## Collected data
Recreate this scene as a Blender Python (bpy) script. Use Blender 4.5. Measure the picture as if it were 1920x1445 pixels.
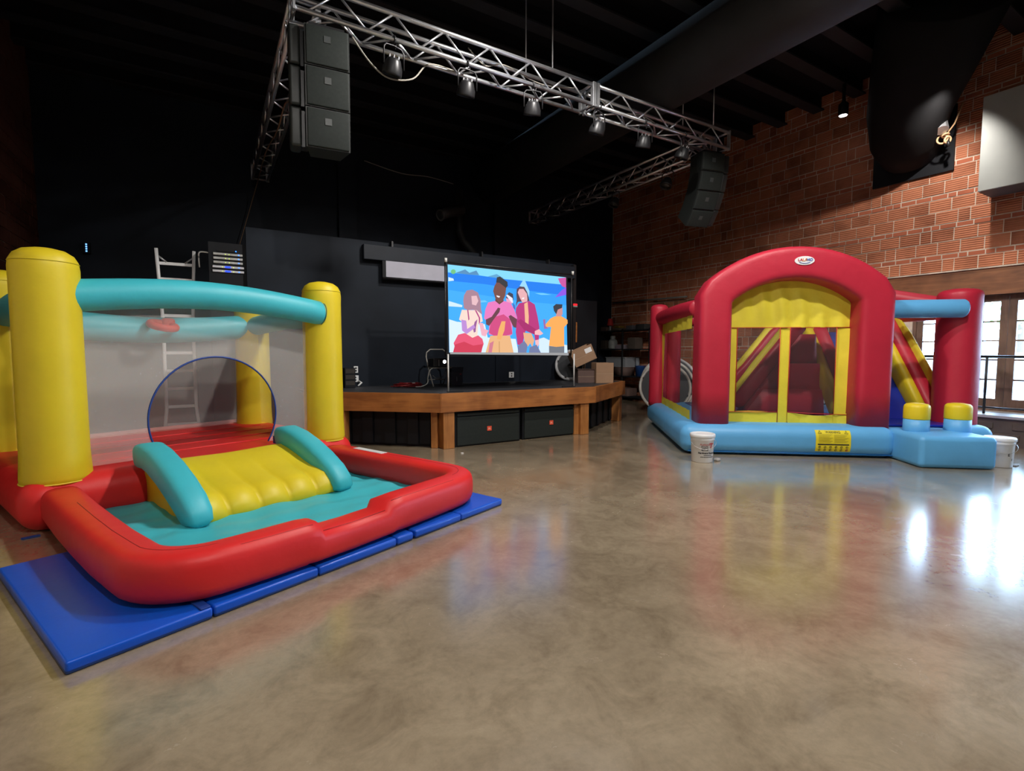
import bpy, math, random
from mathutils import Vector, Matrix
random.seed(7)
scene = bpy.context.scene
for o in list(bpy.data.objects): bpy.data.objects.remove(o)
COL = scene.collection
PI = math.pi
R = math.radians

# ---------------------------------------------------------------- camera
YAW, PITCH, ROLL, CAMH, FPX = 31.0, -3.87, 0.08, 1.45, 943.0
cam_data = bpy.data.cameras.new('camera')
cam_data.sensor_fit = 'HORIZONTAL'; cam_data.sensor_width = 36.0
cam_data.lens = 36.0 * FPX / 1920.0
cam_data.clip_start = 0.05; cam_data.clip_end = 200
cam = bpy.data.objects.new('camera', cam_data); COL.objects.link(cam)
_y, _p, _r = R(YAW), R(PITCH), R(ROLL)
_f = Vector((math.sin(_y)*math.cos(_p), math.cos(_y)*math.cos(_p), math.sin(_p)))
_ri = Vector((math.cos(_y), -math.sin(_y), 0)); _u = _ri.cross(_f)
_r2 = _ri*math.cos(_r) + _u*math.sin(_r); _u2 = _u*math.cos(_r) - _ri*math.sin(_r)
M = Matrix((( _r2.x, _u2.x, -_f.x, 0), (_r2.y, _u2.y, -_f.y, 0), (_r2.z, _u2.z, -_f.z, CAMH), (0, 0, 0, 1)))
cam.matrix_world = M
scene.camera = cam

# ---------------------------------------------------------------- view, world, lights
vs = scene.view_settings
vs.view_transform = 'Standard'; vs.look = 'None'; vs.gamma = 1.0; vs.use_curve_mapping = False
vs.exposure = 0.0
world = bpy.data.worlds.new('daylight'); scene.world = world; world.use_nodes = True
bg = world.node_tree.nodes['Background']
bg.inputs[0].default_value = (0.52, 0.73, 1.0, 1); bg.inputs[1].default_value = 38.0

def spot(name, loc, target, power, angle=140, blend=0.6, radius=0.12, col=(1, 0.95, 0.89)):
    d = bpy.data.lights.new(name, 'SPOT'); d.energy = power; d.spot_size = R(angle); d.spot_blend = blend
    d.shadow_soft_size = radius; d.color = col
    o = bpy.data.objects.new(name, d); COL.objects.link(o); o.location = loc
    o.rotation_euler = (Vector(target)-Vector(loc)).to_track_quat('-Z', 'Y').to_euler()
    return o
spot('house_downlight', (3.6, 4.3, 6.0), (3.2, 4.4, 0), 720, 166, 0.4, 0.10)
spot('house_downlight', (5.2, 1.2, 6.0), (5.6, 2.2, 0), 780, 152, 0.45, 0.10)
spot('house_downlight', (0.6, -1.0, 6.0), (0.6, 0.5, 0), 560, 152, 0.45, 0.10)
spot('wall_washer', (9.65, 3.25, 5.45), (11.2, 4.5, 3.1), 270, 104, 0.8, 0.04, (1, 0.93, 0.86))
# daylight portal in the glazed wall
pd = bpy.data.lights.new('window_portal', 'AREA'); pd.shape = 'RECTANGLE'; pd.size = 7.2; pd.size_y = 1.9
pd.cycles.is_portal = True
po = bpy.data.objects.new('window_portal', pd); COL.objects.link(po)
po.location = (11.45, 0.6, 1.5); po.rotation_euler = (0, R(90), 0)   # -Z looks to -X
po.rotation_euler = Vector((-1, 0, 0)).to_track_quat('-Z', 'Y').to_euler()

# ---------------------------------------------------------------- helpers
def lin(c):
    return tuple(((v/255.0)/12.92 if v/255.0 <= 0.04045 else ((v/255.0+0.055)/1.055)**2.4) for v in c)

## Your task
Begin at the first line of the material and copy each line exactly through the one containing "scene.camera = cam". Omit pictures.

## Task response
Recreate this scene as a Blender Python (bpy) script. Use Blender 4.5. Measure the picture as if it were 1920x1445 pixels.
import bpy, math, random
from mathutils import Vector, Matrix
random.seed(7)
scene = bpy.context.scene
for o in list(bpy.data.objects): bpy.data.objects.remove(o)
COL = scene.collection
PI = math.pi
R = math.radians

# ---------------------------------------------------------------- camera
YAW, PITCH, ROLL, CAMH, FPX = 31.0, -3.87, 0.08, 1.45, 943.0
cam_data = bpy.data.cameras.new('camera')
cam_data.sensor_fit = 'HORIZONTAL'; cam_data.sensor_width = 36.0
cam_data.lens = 36.0 * FPX / 1920.0
cam_data.clip_start = 0.05; cam_data.clip_end = 200
cam = bpy.data.objects.new('camera', cam_data); COL.objects.link(cam)
_y, _p, _r = R(YAW), R(PITCH), R(ROLL)
_f = Vector((math.sin(_y)*math.cos(_p), math.cos(_y)*math.cos(_p), math.sin(_p)))
_ri = Vector((math.cos(_y), -math.sin(_y), 0)); _u = _ri.cross(_f)
_r2 = _ri*math.cos(_r) + _u*math.sin(_r); _u2 = _u*math.cos(_r) - _ri*math.sin(_r)
M = Matrix((( _r2.x, _u2.x, -_f.x, 0), (_r2.y, _u2.y, -_f.y, 0), (_r2.z, _u2.z, -_f.z, CAMH), (0, 0, 0, 1)))
cam.matrix_world = M
scene.camera = cam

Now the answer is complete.